The four of us are the four of us. We do not subcontract our electrical work. The only sub-trade we lean on is Electric Motor Rewinding in Pawtucket for stator-winding heat-shrinks — a specialty trade we do not pretend to. Otherwise, the hands on your boat work for the shop.

For mechanical refrigeration work we coordinate with Fish Ex Marine Refrigeration on Pier 3, and for diesel work we coordinate with Cummins Eastern Power. Those are colleagues, not subs — we work alongside, not under, and the captain pays each shop directly.

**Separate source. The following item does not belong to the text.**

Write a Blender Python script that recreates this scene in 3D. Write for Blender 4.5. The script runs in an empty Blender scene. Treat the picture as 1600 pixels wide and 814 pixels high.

How the crew came together

The four hands have known one another for, in aggregate, about 32 person-years on the water. Dom and Luis met in 2009 when Luis was still an apprentice at Fish Ex; they shared a project on the F/V St. Antônia (Hull #4187) that year that ran late and they have been calling each other Christmas since. Saoirse arrived from her UMass Dartmouth thesis in 2019, recommended by a Mattapoisett Yacht Club commodore who had seen Dom present at the Massachusetts Maritime Academy. Raymond came in through the IBEW Local 223 apprentice rotation in 2023 after the previous apprentice (a fine hand named Will Marston, now journeyman at C&H Marine Services) tested out.

The crew is unionized in spirit if not membership. We pay journeyman scale at or above IBEW Local 223 prevailing rates, our apprentices go through the Massachusetts Division of Apprentice Standards registry, and we keep the fairer-than-the-market rates the trade deserves.